Le patrimoine des Français, qui s'élève à 10 000 Milliards €, a cru fortement ces dernières années en raison notamment de la hausse de l'immobilier. Ce patrimoine est réparti de façon extrêmement inégalitaire : tandis que le patrimoine médian s'élève environ à 100 000 €, les 10% des Français les plus riches détiennent un patrimoine moyen de 750 000 € et possèdent la moitié du patrimoine national. Pour l'écrasante majorité des Français, le patrimoine est composé d'un bien immobilier (62% des Français sont propriétaires), d'un contrat d'assurance-vie (taux de détention de 42%) ou de dépôts sur des livrets réglementés (85%). A l'inverse, plus on s'élève dans l'échelle des hauts revenus, plus le patrimoine est diversifié et composé de biens professionnels et de valeurs mobilières (actions, etc.).

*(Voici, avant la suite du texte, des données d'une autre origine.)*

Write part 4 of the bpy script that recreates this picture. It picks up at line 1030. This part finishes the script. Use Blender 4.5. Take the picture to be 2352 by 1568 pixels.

Les revenus générés par le patrimoine des Français sont mal connus : les données fiscales, basses par définition en raison de l'importance des revenus non déclarés ou exonérés, permettent de les estimer à environ 150 Milliards €. Plus on s'élève dans la hiérarchie des revenus, plus les revenus du patrimoine occupent une place importante. C'est tout particulièrement vrai pour les très hauts revenus : les revenus des 0.01% des Français les plus riches sont issus pour 50% des revenus du capital, alors que pour les classes moyennes, la quasi-totalité du revenu provient du travail.
La fiscalité du capital est plus basse que celle portant sur le travail : 24 Milliards € sont prélevés sur le patrimoine, soit un taux d'impôt moyen effectif de 16%. Historiquement, cette fiscalité allégée protégeait l'épargne des classes moyennes (livrets défiscalisés notamment).
Or la fiscalité du capital a été allégée depuis 2002 de façon très importante, renforçant encore le déséquilibre avec la fiscalité du travail. La taxation des dividendes et des plus-values mobilières et immobilières a été allégée, ainsi que l'ISF et la fiscalité des donations et des successions, sans compter l'instauration du bouclier fiscal. Le coût global des avantages accordés en matière de fiscalité du patrimoine peut être estimé environ à 15 Mds € par an.
Ces allègements fiscaux ont bénéficié, non pas aux classes moyennes, mais aux ménages les plus fortunés. En cette période de détresse des finances publiques, alors que le plus grand nombre des contribuables voient leur pouvoir d'achat rongé par la hausse de la fiscalité sur la consommation ou assimilée, il paraît légitime que les détenteurs de gros patrimoines soient mis à contribution.
D'un point de vue économique, l'idée est répandue que les détenteurs de patrimoine fuient la France en raison de sa fiscalité et notamment de l'ISF. Les chiffres ne viennent pas corroborer cette idée. Le taux de départ des redevables de l'ISF n'augmente pas et n'a pas diminué malgré les avantages fiscaux très importants accordés. Il est vraisemblable que la fiscalité ne joue pas un rôle déterminant, hormis pour les transmissions d'entreprises réalisées dans des pays frontaliers pour échapper à l'impôt et, surtout, pour les fondateurs d'entreprises de croissance (start-ups) lorsqu'ils vendent leur entreprise (pour éviter non pas l'ISF mais la taxe sur les plus-values).
L'idée court également que l'impôt sur le patrimoine pèse sur la croissance. Cette idée est erronée. Elle repose d'abord sur une confusion entre la fiscalité du capital utilisé et la fiscalité pesant sur les propriétaires de ce capital, entre la fiscalité des entreprises et la fiscalité des personnes propriétaires de ces entreprises. Au contraire, un impôt sur le capital encourage le destockage de l'épargne, structurellement élevé dans les ménages français, singulièrement depuis la crise (encaisse de précaution), au profit d'un soutien à la consommation. Par ailleurs, un tel impôt encourage une allocation plus efficace du capital en pénalisant le patrimoine qui n'est pas mis en valeur. On sait également que l'accumulation du capital entraîne la constitution de comportements de rentes, qui éloignent les acteurs économiques de la prise de risque nécessaire à la croissance.
Mais au-delà de l'argumentation économique, dans la période difficile que traversent les finances publiques, il est indispensable que l'ensemble des ménages français acquittent une juste contribution à l'effort national en fonction de leur faculté contributive, y compris de leur patrimoine.